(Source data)
──────

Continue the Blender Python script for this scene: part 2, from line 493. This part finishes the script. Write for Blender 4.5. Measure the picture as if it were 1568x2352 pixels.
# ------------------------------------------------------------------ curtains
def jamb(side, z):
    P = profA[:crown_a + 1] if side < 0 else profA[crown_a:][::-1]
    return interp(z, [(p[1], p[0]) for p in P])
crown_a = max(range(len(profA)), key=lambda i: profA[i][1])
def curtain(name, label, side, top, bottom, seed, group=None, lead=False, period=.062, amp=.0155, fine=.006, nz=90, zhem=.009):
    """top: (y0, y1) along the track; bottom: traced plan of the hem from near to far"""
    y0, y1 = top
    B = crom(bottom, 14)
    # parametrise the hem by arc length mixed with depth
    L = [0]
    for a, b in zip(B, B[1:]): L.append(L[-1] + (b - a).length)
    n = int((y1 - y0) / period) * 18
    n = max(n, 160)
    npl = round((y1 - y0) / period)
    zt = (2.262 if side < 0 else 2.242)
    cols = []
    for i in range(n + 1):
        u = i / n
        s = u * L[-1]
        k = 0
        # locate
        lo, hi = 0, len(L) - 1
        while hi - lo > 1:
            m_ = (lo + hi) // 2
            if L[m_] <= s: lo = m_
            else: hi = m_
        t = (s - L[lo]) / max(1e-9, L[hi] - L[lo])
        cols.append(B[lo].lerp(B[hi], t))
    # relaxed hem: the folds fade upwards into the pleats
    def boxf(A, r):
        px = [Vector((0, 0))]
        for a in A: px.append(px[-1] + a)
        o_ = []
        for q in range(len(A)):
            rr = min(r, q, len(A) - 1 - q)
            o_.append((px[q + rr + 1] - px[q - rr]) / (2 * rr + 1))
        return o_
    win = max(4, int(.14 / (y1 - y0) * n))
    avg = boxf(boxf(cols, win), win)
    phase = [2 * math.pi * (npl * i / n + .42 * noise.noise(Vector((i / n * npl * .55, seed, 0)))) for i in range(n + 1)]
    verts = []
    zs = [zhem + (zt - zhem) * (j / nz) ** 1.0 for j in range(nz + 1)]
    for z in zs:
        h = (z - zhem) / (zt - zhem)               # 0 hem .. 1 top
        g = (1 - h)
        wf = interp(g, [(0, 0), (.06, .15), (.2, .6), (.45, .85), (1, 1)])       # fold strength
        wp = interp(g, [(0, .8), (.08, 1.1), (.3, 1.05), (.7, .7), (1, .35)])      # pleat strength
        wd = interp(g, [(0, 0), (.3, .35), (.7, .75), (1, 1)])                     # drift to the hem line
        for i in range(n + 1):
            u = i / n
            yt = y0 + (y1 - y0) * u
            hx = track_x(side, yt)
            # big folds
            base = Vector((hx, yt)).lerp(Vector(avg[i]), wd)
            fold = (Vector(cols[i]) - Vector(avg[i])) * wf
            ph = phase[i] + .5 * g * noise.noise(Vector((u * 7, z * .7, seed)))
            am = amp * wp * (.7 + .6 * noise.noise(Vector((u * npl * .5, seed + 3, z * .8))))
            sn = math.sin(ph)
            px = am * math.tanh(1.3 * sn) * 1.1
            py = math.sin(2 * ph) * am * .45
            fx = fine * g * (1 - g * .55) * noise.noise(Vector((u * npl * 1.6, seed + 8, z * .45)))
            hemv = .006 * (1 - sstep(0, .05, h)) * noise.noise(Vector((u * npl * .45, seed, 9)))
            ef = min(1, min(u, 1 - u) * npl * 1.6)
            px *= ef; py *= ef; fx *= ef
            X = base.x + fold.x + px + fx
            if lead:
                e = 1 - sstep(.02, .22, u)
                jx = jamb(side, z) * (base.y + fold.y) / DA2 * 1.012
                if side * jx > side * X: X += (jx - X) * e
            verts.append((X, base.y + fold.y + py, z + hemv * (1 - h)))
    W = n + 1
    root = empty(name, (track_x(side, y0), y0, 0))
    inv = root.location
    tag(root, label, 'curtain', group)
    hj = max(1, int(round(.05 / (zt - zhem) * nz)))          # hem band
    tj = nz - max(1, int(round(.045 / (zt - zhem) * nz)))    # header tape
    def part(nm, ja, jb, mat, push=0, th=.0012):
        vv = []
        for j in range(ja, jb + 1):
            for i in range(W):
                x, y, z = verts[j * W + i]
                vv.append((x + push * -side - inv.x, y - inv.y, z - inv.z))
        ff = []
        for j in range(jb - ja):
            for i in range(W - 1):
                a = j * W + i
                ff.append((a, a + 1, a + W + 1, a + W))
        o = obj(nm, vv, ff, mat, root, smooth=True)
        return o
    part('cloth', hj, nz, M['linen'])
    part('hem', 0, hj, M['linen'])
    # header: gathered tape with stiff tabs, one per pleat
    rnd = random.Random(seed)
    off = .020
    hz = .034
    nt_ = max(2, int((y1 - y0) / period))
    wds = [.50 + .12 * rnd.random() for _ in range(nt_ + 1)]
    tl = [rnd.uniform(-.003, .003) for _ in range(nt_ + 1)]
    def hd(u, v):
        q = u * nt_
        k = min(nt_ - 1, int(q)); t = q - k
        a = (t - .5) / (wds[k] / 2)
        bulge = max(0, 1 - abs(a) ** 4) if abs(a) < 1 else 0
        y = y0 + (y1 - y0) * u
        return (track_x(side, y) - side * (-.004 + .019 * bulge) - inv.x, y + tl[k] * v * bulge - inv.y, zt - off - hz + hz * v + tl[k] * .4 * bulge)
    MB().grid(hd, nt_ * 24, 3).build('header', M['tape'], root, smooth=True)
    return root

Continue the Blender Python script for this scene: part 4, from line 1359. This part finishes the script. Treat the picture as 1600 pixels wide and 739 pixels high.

──────

Check every line of the data above for the string "from", and copy those that have it.

THE RESULT -
Continue the Blender Python script for this scene: part 2, from line 493. This part finishes the script. Write for Blender 4.5. Measure the picture as if it were 1568x2352 pixels.
    """top: (y0, y1) along the track; bottom: traced plan of the hem from near to far"""
Continue the Blender Python script for this scene: part 4, from line 1359. This part finishes the script. Treat the picture as 1600 pixels wide and 739 pixels high.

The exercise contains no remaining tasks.